The Fed’s balance sheet just surpassed 2 trillion dollars. It has grown by a trillion dollars over the course of the year. Literally. See “total factors supplying reserve balances” at the close of business on October 29. That growth was financed by Treasury bill issuance ($560b from the supplementary financing facility) and a large rise in banks deposits at the Fed ($405b).

The stated foreign reserves of China’s central bank reached $1.9 trillion at the end of September. That though understates the total assets managed by the PBoC by around $200 billion. It is now clear – I think – that the PBoC manages about $200 billion in foreign currency that the state banks have placed at PBoC. This isn’t a secret: the PBoC reports over $200 billion in “other foreign assets.” That means the PBoC already has a foreign currency balance sheet of over $2 trillion.
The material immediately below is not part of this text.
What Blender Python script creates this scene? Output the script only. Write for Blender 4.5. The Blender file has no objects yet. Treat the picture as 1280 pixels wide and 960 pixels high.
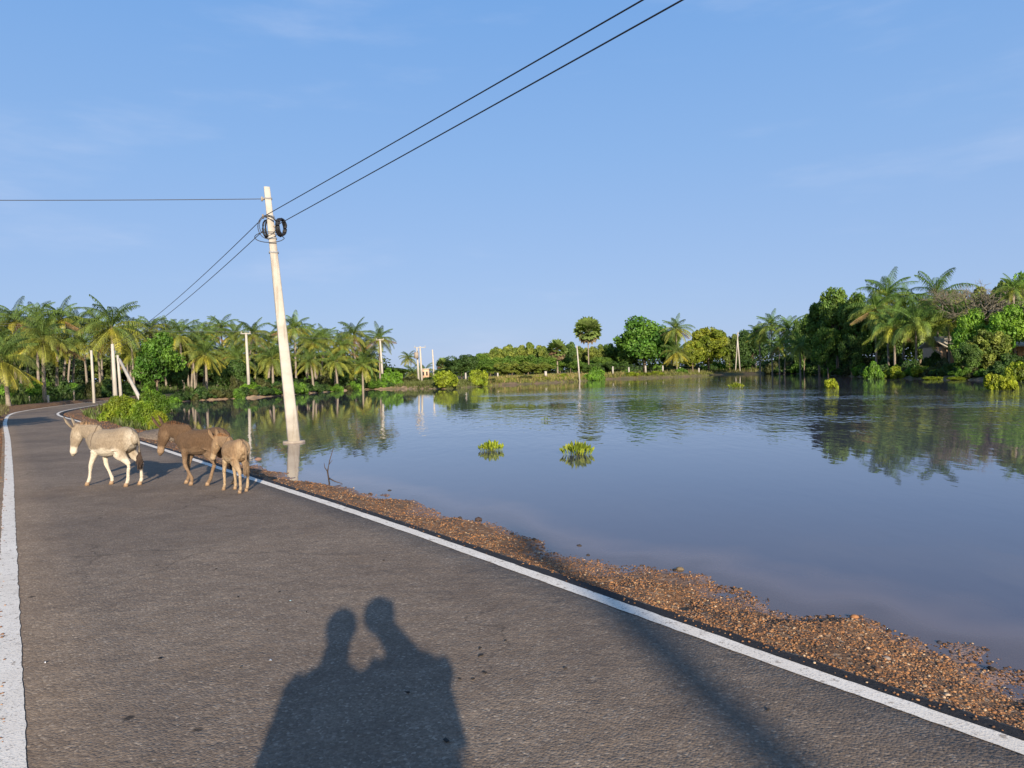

The pace of growth in that balance sheet slowed a bit in q3 – and may slow more in q4. But between q3 07 and q3 08, the PBoC added about $600 billion to its foreign portfolio (and another $100b or so was handed over to the CIC). The CEQ summary of my article for them covers this — though it only goes through q2 2008.

It consequently is natural to compare the balance sheet of the Fed with the external balance sheet of the People’s Bank of China — a balance sheet that is managed by the State Administration of Foreign Exchange (SAFE).

The Fed has a somewhat under $500 billion in Treasuries on its balance sheet. But it has lent about $220 billion of those securities to liquidity starved broker-dealers. It consequently has fewer Treasuries on hand than it reports. Its “uncommitted” Treasury portfolio is around $270b.

SAFE has – if it is safe to assume that SAFE accounts for the majority of China’s reported holdings of Treasuries – about $540 billion of Treasuries. But this total understates China’s real holdings; China probably accounts for about ½ (maybe more) of the Treasuries sold to investors in the UK (look at the pattern of past revisions). It consequently has more Treasuries on hand than reported in the US data – probably about $700 billion.

The Fed has provided about $1 trillion in credit — ok, $920 billion — to the US financial system – whether repos ($80b), term credit ($300b), other loans ($370b), purchases of commercial paper ($145b), or its holdings of the Bear assets JP Morgan didn’t want ($27b now).